## [WRITTEN TASK]
Look through the material below. Copy every line with the string "enumerate" in it.

## [GIVEN DATA]
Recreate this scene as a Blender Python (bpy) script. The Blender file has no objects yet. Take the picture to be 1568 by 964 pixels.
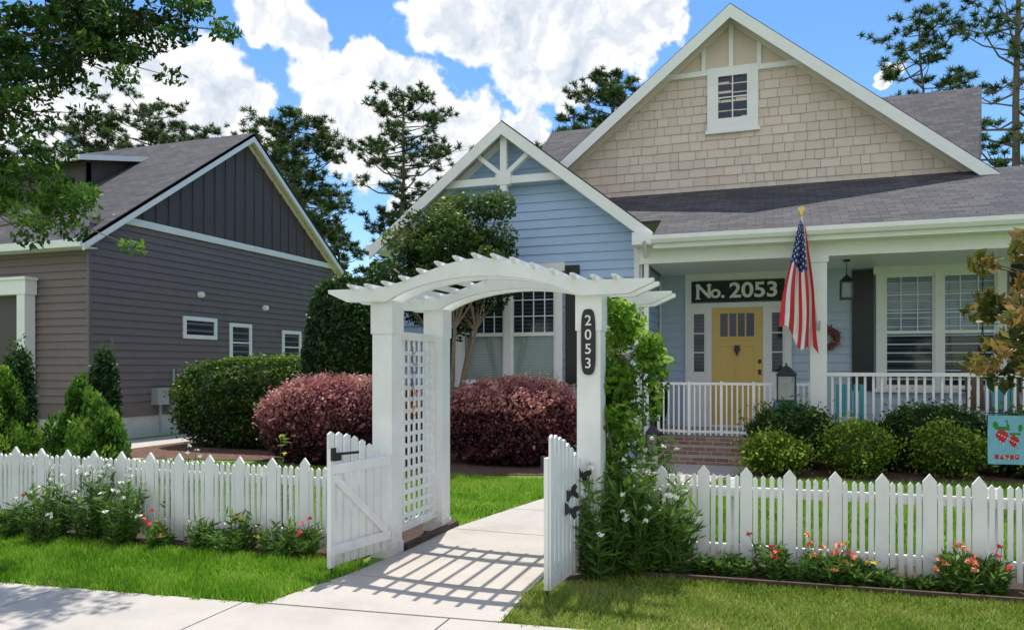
import bpy, math, random
import numpy as np
from mathutils import Vector, Matrix
random.seed(7)
RNG=np.random.default_rng(11)
scene=bpy.context.scene
COL=scene.collection

# ------------------------------------------------------------------ materials
def newmat(name):
    m=bpy.data.materials.new(name); m.use_nodes=True
    nt=m.node_tree; bs=nt.nodes['Principled BSDF']
    return m,nt,bs
def N(nt,t,**k):
    n=nt.nodes.new(t)
    for a,b in k.items(): setattr(n,a,b)
    return n
def ramp(nt,cols,fac):
    r=N(nt,'ShaderNodeValToRGB')
    e=r.color_ramp.elements
    while len(e)<len(cols): e.new(0.5)
    for i,(p,c) in enumerate(cols):
        e[i].position=p; e[i].color=(*c,1)
    nt.links.new(fac,r.inputs[0]); return r.outputs[0]
def noise(nt,scale,detail=4,rough=.55,vec=None,coord='Object'):
    tc=N(nt,'ShaderNodeTexCoord'); n=N(nt,'ShaderNodeTexNoise')
    n.inputs['Scale'].default_value=scale; n.inputs['Detail'].default_value=detail; n.inputs['Roughness'].default_value=rough
    nt.links.new(vec if vec else tc.outputs[coord],n.inputs['Vector']); return n.outputs['Fac']
def bump(nt,bs,h,strength=.3,dist=.01):
    b=N(nt,'ShaderNodeBump'); b.inputs['Strength'].default_value=strength; b.inputs['Distance'].default_value=dist
    nt.links.new(h,b.inputs['Height']); nt.links.new(b.outputs[0],bs.inputs['Normal'])
def paint(name,col,var=.12,rough=.55,scale=3,bs_=.08,metal=0,dirt=0):
    m,nt,bs=newmat(name)
    n=noise(nt,scale,4,.65)
    c=np.array(col)
    colr=ramp(nt,[(.3,tuple(c*(1-var))),(.7,tuple(np.minimum(c*(1+var*.5),1)))],n)
    if dirt:
        tc=N(nt,'ShaderNodeTexCoord'); sp=N(nt,'ShaderNodeSeparateXYZ'); nt.links.new(tc.outputs['Object'],sp.inputs[0])
        n3=noise(nt,14,4,.7); a=N(nt,'ShaderNodeMath',operation='MULTIPLY_ADD'); a.inputs[1].default_value=-.35; nt.links.new(n3,a.inputs[0]); nt.links.new(sp.outputs['Z'],a.inputs[2])
        mr=N(nt,'ShaderNodeMapRange'); mr.inputs['From Min'].default_value=-.12; mr.inputs['From Max'].default_value=.10; mr.inputs['To Min'].default_value=dirt; mr.inputs['To Max'].default_value=0
        nt.links.new(a.outputs[0],mr.inputs['Value'])
        mx=N(nt,'ShaderNodeMix',data_type='RGBA'); nt.links.new(mr.outputs[0],mx.inputs[0]); nt.links.new(colr,mx.inputs[6]); mx.inputs[7].default_value=(.30,.27,.20,1); colr=mx.outputs[2]
    nt.links.new(colr,bs.inputs['Base Color'])
    bs.inputs['Roughness'].default_value=rough; bs.inputs['Metallic'].default_value=metal
    if bs_: bump(nt,bs,noise(nt,60,2),bs_,.004)
    return m
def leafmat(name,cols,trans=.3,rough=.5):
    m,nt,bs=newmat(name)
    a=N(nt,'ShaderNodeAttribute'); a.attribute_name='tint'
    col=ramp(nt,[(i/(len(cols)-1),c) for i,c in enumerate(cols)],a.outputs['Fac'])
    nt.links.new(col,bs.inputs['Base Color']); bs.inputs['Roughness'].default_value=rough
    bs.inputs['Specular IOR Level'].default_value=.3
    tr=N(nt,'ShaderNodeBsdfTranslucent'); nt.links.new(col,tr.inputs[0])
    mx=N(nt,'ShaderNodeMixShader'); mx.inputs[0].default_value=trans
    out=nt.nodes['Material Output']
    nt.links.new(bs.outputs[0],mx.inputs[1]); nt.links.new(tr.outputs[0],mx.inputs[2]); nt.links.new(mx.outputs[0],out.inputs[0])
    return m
M={}
M['white']=paint('white_paint',(.86,.86,.86),.05,.45)
M['fencewhite']=paint('fence_white_paint',(.86,.86,.84),.11,.6,2.2,.15,0,.45)
M['soffit']=paint('soffit_paint',(.78,.70,.61),.06,.6)
M['blue']=paint('blue_siding_paint',(.42,.56,.82),.05,.6)
M['greyblue']=paint('greyblue_siding_paint',(.48,.58,.70),.05,.6)
M['brown']=paint('brown_siding_paint',(.180,.140,.138),.10,.6)
M['darkbrown']=paint('dark_batten_paint',(.085,.068,.068),.10,.6)
M['cream']=paint('cream_trim',(.80,.71,.60),.05,.6)
M['black']=paint('black_paint',(.018,.018,.02),.2,.4,8,0)
M['yellow']=paint('yellow_door_paint',(.74,.50,.14),.06,.4)
M['bark']=paint('bark',(.19,.15,.12),.4,.9,14,.8)
M['bark2']=paint('smooth_bark',(.24,.18,.13),.35,.8,10,.4)
M['wood']=paint('edging_wood',(.08,.045,.03),.35,.8,9,.4)
M['swing']=paint('swing_wood',(.18,.09,.055),.3,.6,9,.2)
M['teal']=paint('teal_paint',(.08,.42,.48),.1,.5)
M['gold']=paint('gold_metal',(.75,.5,.15),.1,.35,5,0,.8)
M['grey']=paint('grey_metal',(.4,.41,.42),.1,.5,5,0,.3)
M['found']=paint('foundation_stucco',(.68,.66,.62),.12,.8,6,.3)
M['red']=paint('flag_red',(.62,.03,.045),.08,.7,8,0)
M['flagwhite']=paint('flag_white',(.86,.84,.82),.04,.7,8,0)
M['navy']=paint('flag_navy',(.02,.035,.17),.1,.7,8,0)
M['ltblue']=paint('flag_lightblue',(.25,.56,.78),.12,.7,8,0)
M['green']=paint('flag_green',(.05,.28,.05),.2,.7,8,0)
M['purple']=paint('ornament_purple',(.30,.16,.42),.3,.5,8,0)
M['orange']=paint('ornament_orange',(.65,.24,.10),.3,.5,8,0)
def lanternglass():
    m,nt,bs=newmat('lantern_glass'); bs.inputs['Base Color'].default_value=(.35,.36,.34,1); bs.inputs['Roughness'].default_value=.1
    bs.inputs['Alpha'].default_value=.35; return m
M['lglass']=lanternglass()
def glass(name,dark,slat,amt,scale=26):
    m,nt,bs=newmat(name)
    tc=N(nt,'ShaderNodeTexCoord'); w=N(nt,'ShaderNodeTexWave'); w.bands_direction='Z'
    w.inputs['Scale'].default_value=scale/6.283*1.0; nt.links.new(tc.outputs['Object'],w.inputs['Vector'])
    r=ramp(nt,[(.35,dark),(.6,tuple(np.array(dark)*(1-amt)+np.array(slat)*amt))],w.outputs['Fac'])
    nz=noise(nt,1.5,3); 
    mx=N(nt,'ShaderNodeMix',data_type='RGBA'); mx.inputs[7].default_value=(*dark,1)
    nt.links.new(r,mx.inputs[6])
    nt.links.new(ramp(nt,[(.45,(0,0,0)),(.75,(.6,.6,.6))],nz),mx.inputs[0])  # blinds and reflections are painted into the glass colour by this pattern
    nt.links.new(mx.outputs[2],bs.inputs['Base Color'])
    bs.inputs['Roughness'].default_value=.06; bs.inputs['Specular IOR Level'].default_value=.45
    return m
M['glass_dark']=glass('window_glass_dark',(.012,.018,.028),(.10,.13,.18),.4)
M['glass_plain']=glass('window_glass_plain',(.012,.030,.065),(.014,.034,.07),.5)
M['glass_blind']=glass('window_glass_blinds',(.07,.11,.16),(.46,.55,.66),.8,62)
M['glass_green']=glass('window_glass_green',(.20,.27,.26),(.38,.44,.42),.8,62)
def roofmat(name,c0,c1):
    m,nt,bs=newmat(name)
    tc=N(nt,'ShaderNodeTexCoord'); b=N(nt,'ShaderNodeTexBrick')
    nt.links.new(tc.outputs['UV'],b.inputs['Vector'])
    b.inputs['Scale'].default_value=1; b.inputs['Brick Width'].default_value=.30; b.inputs['Row Height'].default_value=.14
    b.inputs['Mortar Size'].default_value=.008; b.inputs['Mortar Smooth'].default_value=.3; b.inputs['Bias'].default_value=0
    b.inputs['Color1'].default_value=(*c0,1); b.inputs['Color2'].default_value=(*c1,1); b.inputs['Mortar'].default_value=(*(np.array(c0)*.35),1)
    n=noise(nt,1.2,4,.7,tc.outputs['UV']); n2=noise(nt,60,2,.7,tc.outputs['UV'])
    mx=N(nt,'ShaderNodeMix',data_type='RGBA',blend_type='MULTIPLY'); mx.inputs[0].default_value=1
    nt.links.new(b.outputs['Color'],mx.inputs[6]); nt.links.new(ramp(nt,[(.3,(.75,.75,.75)),(.7,(1.15,1.12,1.1))],n),mx.inputs[7])
    mx2=N(nt,'ShaderNodeMix',data_type='RGBA',blend_type='MULTIPLY'); mx2.inputs[0].default_value=1
    nt.links.new(mx.outputs[2],mx2.inputs[6]); nt.links.new(ramp(nt,[(.3,(.55,.55,.55)),(.7,(1.35,1.35,1.35))],n2),mx2.inputs[7])
    nt.links.new(mx2.outputs[2],bs.inputs['Base Color']); bs.inputs['Roughness'].default_value=.9
    bump(nt,bs,b.outputs['Fac'],-.5,.01)
    return m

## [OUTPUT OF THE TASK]
    for i,(p,c) in enumerate(cols):
    col=ramp(nt,[(i/(len(cols)-1),c) for i,c in enumerate(cols)],a.outputs['Fac'])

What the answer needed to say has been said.